Le 10 mai 2011, la Cour de Justice de l’Union Européenne a rendu un arrêt(CJUE, 10 mai 2011, Aff. Jürgen Römer contre Freie und Hansestadt Hamburg, C-147/08)  répondant à une question préjudicielle de l’Arbeitsgericht Hamburg concernant un litige opposant Monsieur Jürgen Römer à la Freie und Hansestadt Hamburg. Le tribunal demandait son avis à la Cour sur l’interprétation de la directive 2000/78 portant création d’un cadre général en faveur de l’égalité de traitement en matière d’emploi et de travail et des principes généraux du droit de l’UE.

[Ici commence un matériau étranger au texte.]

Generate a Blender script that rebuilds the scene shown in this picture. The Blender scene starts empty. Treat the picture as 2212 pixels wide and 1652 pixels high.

En l’espèce, M. Römer avait travaillé pour la Freie und Hansestadt Hamburg de 1950 à 1990 puis avait conclu en 2001 un partenariat de vie enregistré avec un homme. L’article 10 §6 du premier RGG du Land de Hambourg, disposition litigieuse, dispose que la pension de  retraite complémentaire versée à un prestataire marié non durablement séparé est calculée selon une classe d'impôt plus avantageuse que celle versée à un prestataire ayant conclu un partenariat de vie enregistré avec une personne de même sexe. Ceci constituerait, selon le requérant, une discrimination et une violation du principe de l’égalité de traitement. Il réclame le versement de la même pension de retraite complémentaire que perçoivent les prestataires mariés, ce droit résultant selon lui de la directive 2000/78.

 

Cet arrêt Römer s’ancre dans la continuité de la jurisprudence de la CJCE(devenue CJUE avec l'entrée en vigueur du traité de Lisbonne), qui avait déjà élargi dans l’arrêt Maruko de 2008 (CJCE, 1eravril 2008, Aff. Maruko, C-267/06), les droits des couples de même sexe en matière de pension de réversion, et  constaté que la juridiction de renvoi reconnaissait le rapprochement vers une égalité des droits de ceux-ci avec les droits des couples mariés pour cette prestation.

 

Dans quelle mesure la Cour, dans son arrêt Römer, fait-elle progresser la lutte contre les discriminations fondées sur l’orientation sexuelle en France et en Allemagne et joue-t-elle un rôle dans le rapprochement de la situation des couples de même sexe unis civilement et de celle des personnes de sexes différents qui sont mariées ?

 

En France comme en Allemagne, le pas de l’ouverture du mariage aux couples homosexuels n’a, malgré un vif débat, pas encore été franchi. En Allemagne, ils disposent depuis 2001 d’une forme d’union civile qui est réservée aux personnes de même sexe, le partenariat de vie enregistré (eingetragene Lebenspartnerschaft). A l’inverse, en France, le PACS a été instauré en 1999 aussi bien pour les personnes de même sexe que pour celles de sexes différents, apaisant ainsi les opposants à une union homosexuelle. Accorder des droits inférieurs aux pacsés ne semble donc pas être ouvertement une discrimination à l’encontre des couples de même sexe, étant donné que cette union est également ouverte aux couples de sexes différents. Un éventuel traitement moins favorable ne serait alors pas à reprocher à une intention discriminatoire fondée sur l’orientation sexuelle ! Des dispositions prévoyant une situation moins favorable pour les personnes pacsées que pour les mariées, pourtant apparemment neutres car pouvant aussi toucher des couples hétérosexuels pacsés, sont alors susceptibles de dissimuler une discrimination indirecte, définie à l’article 2-2 b de la directive 2000/78. En effet, le critère du mariage, apparemment neutre, peut occasionner un désavantage particulier pour les couples homosexuels, dans la mesure où ils ne peuvent pas contracter mariage, et ne peuvent donc pas remplir la condition, et ce même si les couples hétérosexuels en sont également affectés, car ces derniers ont, quant à eux, la possibilité de se marier s’ils le souhaitent(Prof. Jean-Philipe Lhernould, The prohibition of discrimination based on sexual orientation; the ECJ cases Maruko and Römer, ERA, 21 février 2011). Il faut donc veiller, au cas par cas à ce que le PACS, seule union civile ouverte aux homosexuels, ne cache pas des dispositions discriminatoires à leur encontre.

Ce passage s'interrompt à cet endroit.